## Task prompt
Look through the entries below and extract exactly the lines from the one containing "by 1594 pixels." through the one containing "float(Yh), float(H(np.array([x]), np.array([Yh]))[0])", ends included.

## Dataset records
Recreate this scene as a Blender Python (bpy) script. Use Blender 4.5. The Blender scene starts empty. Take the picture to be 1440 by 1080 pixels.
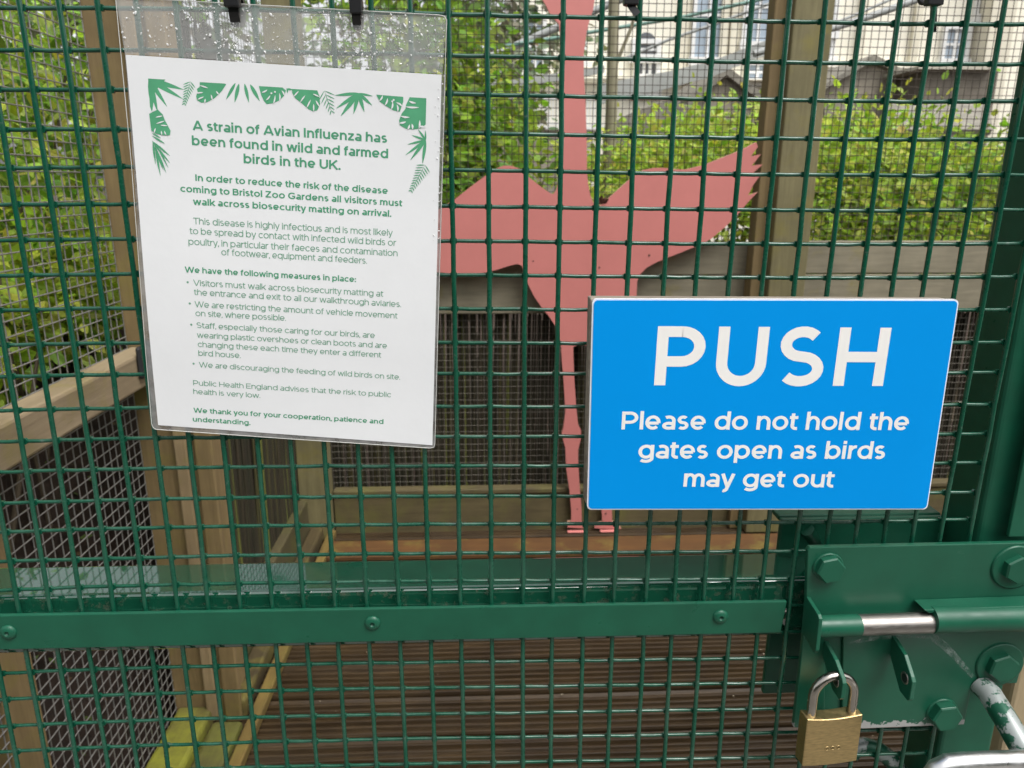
import bpy, math, random
import numpy as np
from mathutils import Vector, Matrix
random.seed(7); rng = np.random.default_rng(7)
R = math.radians
S = bpy.context.scene
col = S.collection

# ------------------------------------------------------------------ camera
F = 1040.0
_a, _b, _c = 2.66135123e-01, -4.52955161e-02, 3.10576864e-03
_t = np.array([-4.08983861e-02, -2.43167929e-01, 4.86854527e-01])
PX, PZ = .025, .025 * 9.87091822e-01            # mesh pitch
cx_, sx_, cy_, sy_, cz_, sz_ = np.cos(_a), np.sin(_a), np.cos(_b), np.sin(_b), np.cos(_c), np.sin(_c)
_R = np.array([[cz_, -sz_, 0], [sz_, cz_, 0], [0, 0, 1]]) @ np.array([[1, 0, 0], [0, cx_, -sx_], [0, sx_, cx_]]) @ np.array([[cy_, 0, sy_], [0, 1, 0], [-sy_, 0, cy_]])
_C0 = -_R.T @ _t
HC = 1.30
CAM = np.array([_C0[0], _C0[2], HC]); Z0 = HC + _C0[1]
RW = _R @ np.array([[1, 0, 0], [0, 0, 1], [0, -1, 0]]).T     # world -> camera (x right, y down, z forward)
cam = bpy.data.cameras.new('camera'); co = bpy.data.objects.new('camera', cam); col.objects.link(co); S.camera = co
cam.sensor_width = 36; cam.lens = 36 * F / 1440; cam.clip_start = .02; cam.clip_end = 500
M3 = np.stack([RW[0], -RW[1], -RW[2]], 1)
mw = Matrix.Identity(4)
for r_ in range(3):
    for c_ in range(3): mw[r_][c_] = float(M3[r_, c_])
    mw[r_][3] = float(CAM[r_])
co.matrix_world = mw
cam.dof.use_dof = True; cam.dof.focus_distance = .56; cam.dof.aperture_fstop = 16

# ------------------------------------------------------------------ light
SUN_EL, SUN_AZ = 60, 140          # overcast: broad soft sun from above, behind the viewer
W = bpy.data.worlds.new('World'); S.world = W; W.use_nodes = True
nt = W.node_tree; nt.nodes.clear()
sky = nt.nodes.new('ShaderNodeTexSky'); sky.sky_type = 'NISHITA'; sky.sun_disc = False
sky.sun_elevation = R(SUN_EL); sky.sun_rotation = R(SUN_AZ); sky.air_density = 1.0; sky.dust_density = 4.0
hs = nt.nodes.new('ShaderNodeHueSaturation'); hs.inputs['Saturation'].default_value = .12
bg = nt.nodes.new('ShaderNodeBackground'); bg.inputs['Strength'].default_value = .15
wo = nt.nodes.new('ShaderNodeOutputWorld')
nt.links.new(sky.outputs[0], hs.inputs['Color']); nt.links.new(hs.outputs[0], bg.inputs[0]); nt.links.new(bg.outputs[0], wo.inputs[0])
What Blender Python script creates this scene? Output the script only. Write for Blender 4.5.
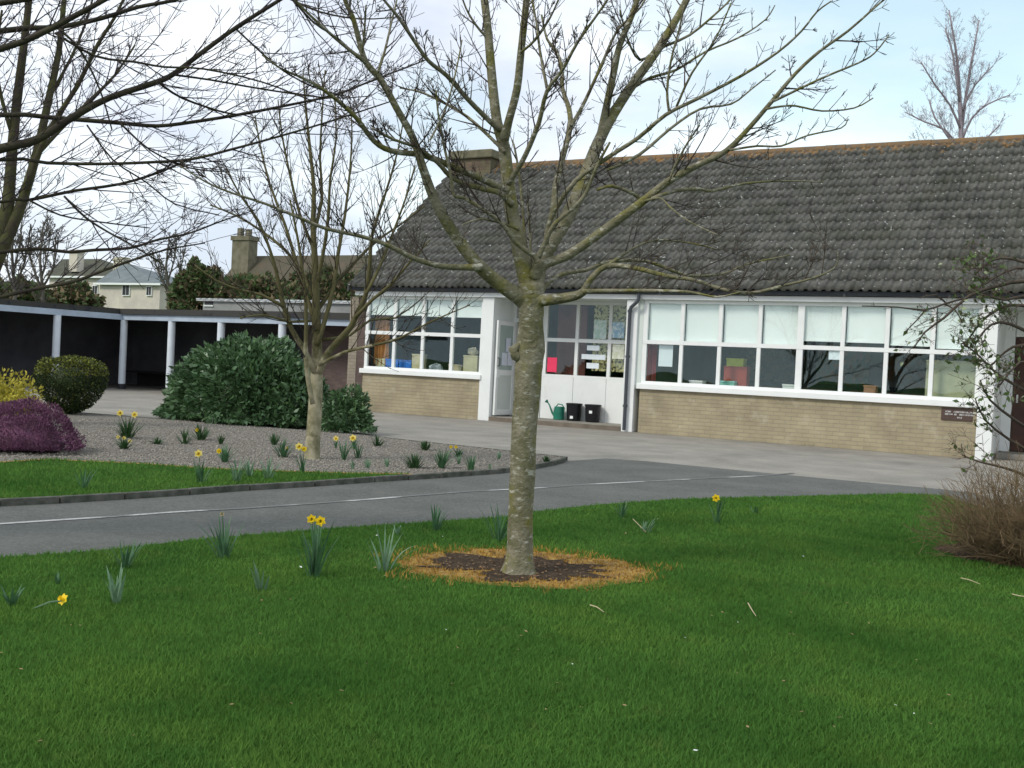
import bpy, math, random
import numpy as np
from mathutils import Vector, Matrix, noise as mnoise
random.seed(7); RNG = np.random.default_rng(7)
SC = bpy.context.scene; COL = SC.collection
for o in list(bpy.data.objects): bpy.data.objects.remove(o)

# ------------------------------------------------------------ camera
H = 1.25; F = 1100.0
YAW = math.radians(29.62); PIT = math.radians(1.016); ROL = math.radians(2.8)
fw = Vector((-math.sin(YAW)*math.cos(PIT), math.cos(YAW)*math.cos(PIT), -math.sin(PIT)))
r0 = Vector((math.cos(YAW), math.sin(YAW), 0)); u0 = r0.cross(fw)
RI = math.cos(ROL)*r0 + math.sin(ROL)*u0; UP = math.cos(ROL)*u0 - math.sin(ROL)*r0
CAMP = Vector((0, 0, H))
cd = bpy.data.cameras.new('camera'); cam = bpy.data.objects.new('camera', cd); COL.objects.link(cam)
M4 = Matrix((RI, UP, -fw)).transposed().to_4x4(); M4.translation = CAMP; cam.matrix_world = M4
cd.sensor_width = 36; cd.lens = F/1024*36; cd.clip_end = 3000; cd.clip_start = 0.05
SC.camera = cam
SC.render.resolution_x = 1024; SC.render.resolution_y = 768

# ------------------------------------------------------------ world and sun
SUN_EL, SUN_AZ = 42.0, 205.0          # azimuth from +Y clockwise: behind the camera, to its left
w = bpy.data.worlds.new('World'); SC.world = w; w.use_nodes = True
nt = w.node_tree; nt.nodes.clear()
def N(nt, t, **k):
    n = nt.nodes.new(t)
    for a, v in k.items(): setattr(n, a, v)
    return n
out = N(nt, 'ShaderNodeOutputWorld'); bg = N(nt, 'ShaderNodeBackground')
sky = N(nt, 'ShaderNodeTexSky', sky_type='NISHITA', sun_disc=False)
sky.sun_elevation = math.radians(SUN_EL); sky.sun_rotation = math.radians(SUN_AZ); sky.air_density = 1.0; sky.dust_density = 1.5
tc = N(nt, 'ShaderNodeTexCoord'); mp = N(nt, 'ShaderNodeMapping'); mp.inputs['Scale'].default_value = (1.6, 1.6, 4.2)
mp.inputs['Location'].default_value = (0.37, 0.1, 0.25)
n1 = N(nt, 'ShaderNodeTexNoise'); n1.inputs['Scale'].default_value = 1.7; n1.inputs['Detail'].default_value = 7; n1.inputs['Roughness'].default_value = .5
cr = N(nt, 'ShaderNodeValToRGB'); cr.color_ramp.elements[0].position = .36; cr.color_ramp.elements[1].position = .54
cr.color_ramp.elements[0].color = (0.34,)*3+(1,)
n2 = N(nt, 'ShaderNodeTexNoise'); n2.inputs['Scale'].default_value = 2.6; n2.inputs['Detail'].default_value = 5
cc = N(nt, 'ShaderNodeValToRGB'); cc.color_ramp.elements[0].position = .35; cc.color_ramp.elements[1].position = .65
cc.color_ramp.elements[0].color = (.57, .63, .74, 1); cc.color_ramp.elements[1].color = (.87, .92, .97, 1)
sc = N(nt, 'ShaderNodeMix', data_type='RGBA', blend_type='MULTIPLY'); sc.inputs['Factor'].default_value = 1
sc.inputs['B'].default_value = (.21, .215, .165, 1)
mx = N(nt, 'ShaderNodeMix', data_type='RGBA')
L = nt.links.new
L(tc.outputs['Generated'], mp.inputs[0]); L(mp.outputs[0], n1.inputs[0]); L(mp.outputs[0], n2.inputs[0])
L(n1.outputs[0], cr.inputs[0]); L(n2.outputs[0], cc.inputs[0]); L(sky.outputs[0], sc.inputs['A'])
sy = N(nt, 'ShaderNodeSeparateXYZ'); L(tc.outputs['Generated'], sy.inputs[0])
my = N(nt, 'ShaderNodeMapRange'); my.inputs[1].default_value = .25; my.inputs[2].default_value = -.15; my.inputs[3].default_value = 0; my.inputs[4].default_value = 1   # the cloud closes over behind the camera, added unseen for the window reflections
L(sy.outputs[1], my.inputs[0]); mm = N(nt, 'ShaderNodeMath', operation='MAXIMUM'); L(cr.outputs[0], mm.inputs[0]); L(my.outputs[0], mm.inputs[1])
mxx = N(nt, 'ShaderNodeMapRange'); mxx.inputs[1].default_value = -.38; mxx.inputs[2].default_value = -.62; mxx.inputs[3].default_value = 0; mxx.inputs[4].default_value = .92   # and thickens towards the west
L(sy.outputs[0], mxx.inputs[0]); m3 = N(nt, 'ShaderNodeMath', operation='MAXIMUM'); L(mm.outputs[0], m3.inputs[0]); L(mxx.outputs[0], m3.inputs[1]); L(m3.outputs[0], mx.inputs['Factor']); L(sc.outputs['Result'], mx.inputs['A']); L(cc.outputs[0], mx.inputs['B'])
L(mx.outputs['Result'], bg.inputs[0]); L(bg.outputs[0], out.inputs[0]); bg.inputs[1].default_value = 1.0
sd = bpy.data.lights.new('sun', 'SUN'); sd.energy = 1.5; sd.angle = math.radians(12); sd.color = (1, .95, .86)
so = bpy.data.objects.new('sun', sd); COL.objects.link(so)
az, el = math.radians(SUN_AZ), math.radians(SUN_EL)
sdir = Vector((math.sin(az)*math.cos(el), math.cos(az)*math.cos(el), math.sin(el)))
so.rotation_euler = sdir.to_track_quat('Z', 'Y').to_euler(); so.location = (0, 0, 30)
SC.view_settings.view_transform = 'Standard'; SC.view_settings.look = 'None'
SC.view_settings.exposure = 0.40; SC.view_settings.gamma = 1.0; SC.view_settings.use_curve_mapping = False
SC.render.engine = 'CYCLES'

# ------------------------------------------------------------ helpers
def ray(x, y): return fw + RI*((x-512)/F) - UP*((y-384)/F)
def G(x, y, z=0.0):
    d = ray(x, y); return CAMP + d*((z-H)/d.z)
def DEP(x, y, D): return CAMP + ray(x, y)*D
def ONT(x, y, t): d = ray(x, y); return CAMP + d*(t/d.y)

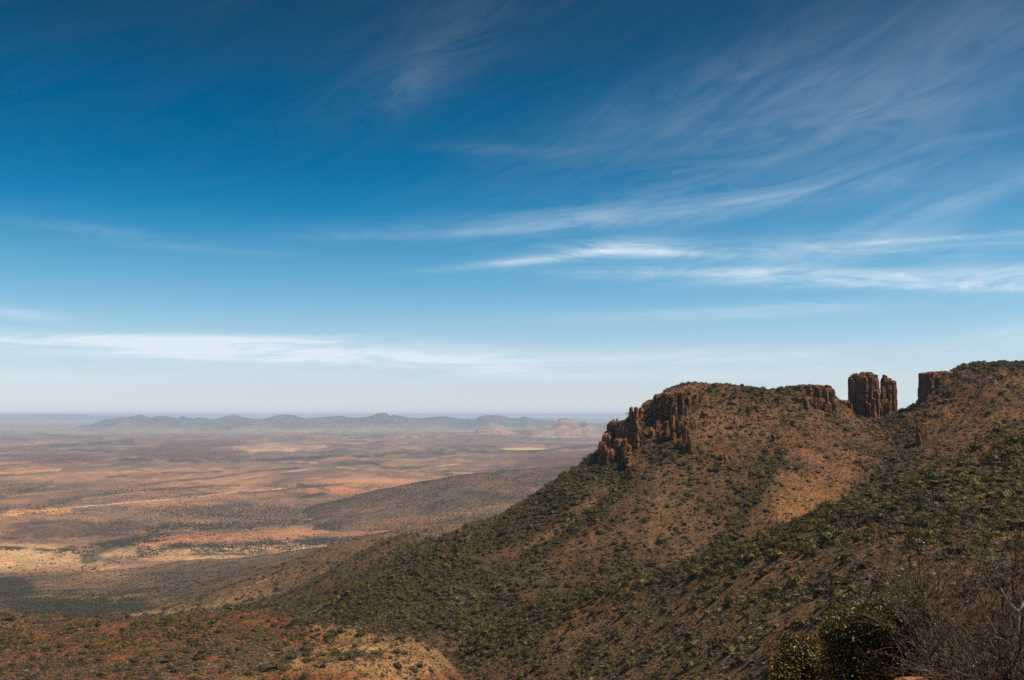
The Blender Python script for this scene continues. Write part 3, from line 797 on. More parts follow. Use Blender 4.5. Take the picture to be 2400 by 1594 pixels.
mountain('farthest_range', [(x, y - 1 + (6 if i % 3 else 0) * .3) for i, (x, y) in enumerate(FAR)], 88000, 6000, -470, (0.15, 0.12, 0.11), 241, 0.4, 24, 8)

# ------------------------------------------------------------------ finding where a line of sight meets a surface
def hit(px, py, H, Y0, Y1, n=400):
    dx, dy, dz = ray(px, py)
    Y = np.linspace(Y0, Y1, n)
    d = H(Y * dx / dy, Y) - Y * dz / dy
    i = np.argmax(d > 0)
    Yh = Y[i] if d[i] > 0 else Y1
    x = Yh * dx / dy
    return float(x), float(Yh), float(H(np.array([x]), np.array([Yh]))[0])

# ------------------------------------------------------------------ rock columns, towers and cliffs
def column_mesh(w, dpt, h, rs, sides=8, sink=4.0):
    """one dolerite column: irregular plan, stepped joints, broken leaning top"""
    r_ = np.random.default_rng(rs)
    th = np.linspace(0, 2 * math.pi, sides, endpoint=False) + r_.uniform(-.2, .2, sides)
    rad = 1 + r_.uniform(-.24, .14, sides)
    zs = [-sink]
    while zs[-1] < h * .97:
        zs.append(zs[-1] + w * r_.uniform(.3, 1.1))
    zs[-1] = h
    V = []; rings = 0
    tilt = r_.uniform(-.35, .35, 2)
    ox = oy = 0.0
    for i, z in enumerate(zs):
        f = max(0, z / h)
        taper = 1.22 - .30 * f + r_.uniform(-.13, .13)
        last = i == len(zs) - 1
        ox = r_.uniform(-.10, .10) * w; oy = r_.uniform(-.08, .08) * w
        for sub in ((0, 1) if not last else (0,)):
            tp = taper if sub == 0 else taper * r_.uniform(.88, 1.02)
            if last: tp *= .7
            for k in range(sides):
                q = rad[k] * tp * (1 + r_.uniform(-.04, .04))
                cx_, sy_ = math.cos(th[k]), math.sin(th[k])
                zz = z + sub * w * .10 + (w * .5 * (cx_ * tilt[0] + sy_ * tilt[1]) if f > .75 else 0) + (r_.uniform(-.1, .1) * w if last else 0)
                V.append((cx_ * w / 2 * q + ox, sy_ * dpt / 2 * q + oy, zz))
            rings += 1
    Fc = []
    for i in range(rings - 1):
        for k in range(sides):
            a = i * sides + k; b = i * sides + (k + 1) % sides
            Fc.append((a, b, b + sides, a + sides))
    V.append((ox, oy, h + r_.uniform(0, .12) * w)); c = len(V) - 1
    for k in range(sides):
        Fc.append(((rings - 1) * sides + k, (rings - 1) * sides + (k + 1) % sides, c))
    return V, Fc

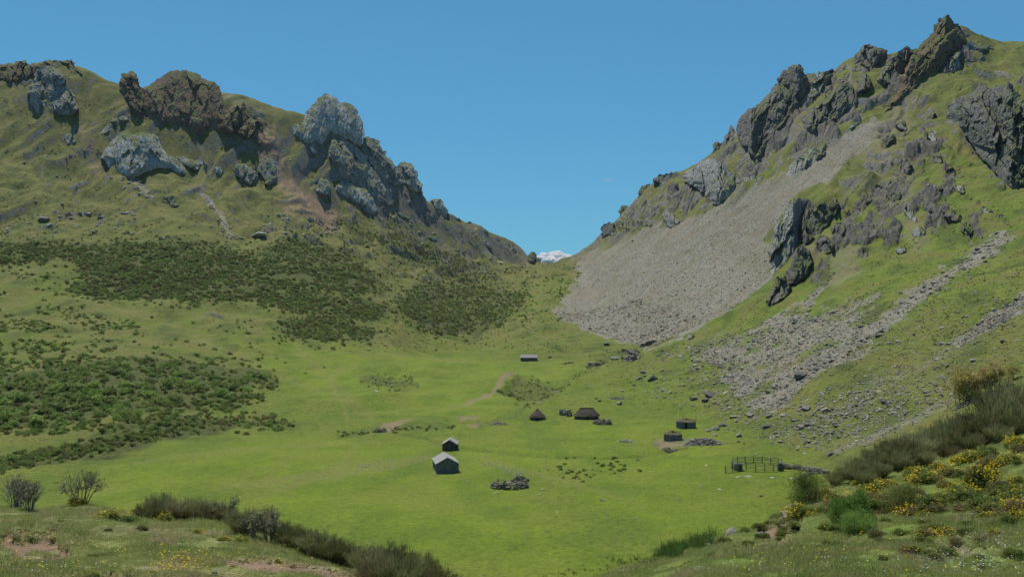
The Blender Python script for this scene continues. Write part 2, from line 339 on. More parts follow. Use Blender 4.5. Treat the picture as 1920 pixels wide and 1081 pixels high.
PITD = [[(940,720),(975,705),(1020,712),(1045,730),(1010,745),(970,755)], [(670,715),(710,700),(770,705),(790,725),(740,735),(690,730)]]
MEADOW = [[(-60,900),(150,862),(300,835),(450,808),(520,790),(480,740),(540,690),(600,650),(760,660),(900,655),(1000,665),(1100,690),(1230,700),(1320,760),(1400,800),(1500,850),(1560,880),(1560,1300),(-60,1300)]]
MEADOWB = [[(430,640),(640,650),(760,665),(900,672),(1060,685),(1110,695),(1040,730),(960,760),(900,790),(700,780),(560,740)], [(860,800),(1000,790),(1200,790),(1330,810),(1420,860),(1560,890),(1500,1090),(300,1090),(100,900),(330,835),(600,805),(760,830)]]
TRACK = [([(962,702),(940,712),(922,731),(900,744),(875,753)], 5, 1.0), ([(880,753),(840,765)], 4, .4)]
SOILB = [[(715,790),(740,785),(795,788),(760,796),(725,808),(700,806)], [(853,778),(900,776),(895,784),(860,785)], [(870,792),(905,790),(895,798),(872,797)], [(385,492),(385,492),(386,493)],[(1225,828),(1285,824),(1290,832),(1240,838)]]
DARKST = [([(640,815),(720,802),(800,803),(850,800)], 7, .7), ([(700,800),(790,820),(860,838),(940,850),(1040,856),(1150,858),(1230,850),(1290,838)], 3.2, .8), ([(1170,648),(1120,690),(1070,712),(1040,740),(990,765),(960,785),(900,795)], 6, .8)]
OLIVE = [([(700,806),(640,870),(560,905),(420,912)], 10, .3), ([(250,870),(330,855),(520,835),(700,830)], 5, .35), ([(500,905),(640,880),(810,855)], 8, .5), ([(560,650),(640,740),(700,780)], 14, .3), ([(150,560),(300,600),(520,700),(680,770)], 8, .3), ([(0,700),(200,660),(420,600),(640,600)], 5, .3), ([(640,690),(620,720),(650,780)], 6, .5), ([(560,650),(760,668),(900,680)], 5, .3), ([(520,920),(600,895),(760,870)], 9, .4), ([(860,850),(980,880),(1200,940)], 6, .3)]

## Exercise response
The Blender Python script for this scene continues. Write part 3, from line 797 on. More parts follow. Use Blender 4.5. Take the picture to be 2400 by 1594 pixels.
mountain('farthest_range', [(x, y - 1 + (6 if i % 3 else 0) * .3) for i, (x, y) in enumerate(FAR)], 88000, 6000, -470, (0.15, 0.12, 0.11), 241, 0.4, 24, 8)

# ------------------------------------------------------------------ finding where a line of sight meets a surface
def hit(px, py, H, Y0, Y1, n=400):
    dx, dy, dz = ray(px, py)
    Y = np.linspace(Y0, Y1, n)
    d = H(Y * dx / dy, Y) - Y * dz / dy
    i = np.argmax(d > 0)
    Yh = Y[i] if d[i] > 0 else Y1
    x = Yh * dx / dy
    return float(x), float(Yh), float(H(np.array([x]), np.array([Yh]))[0])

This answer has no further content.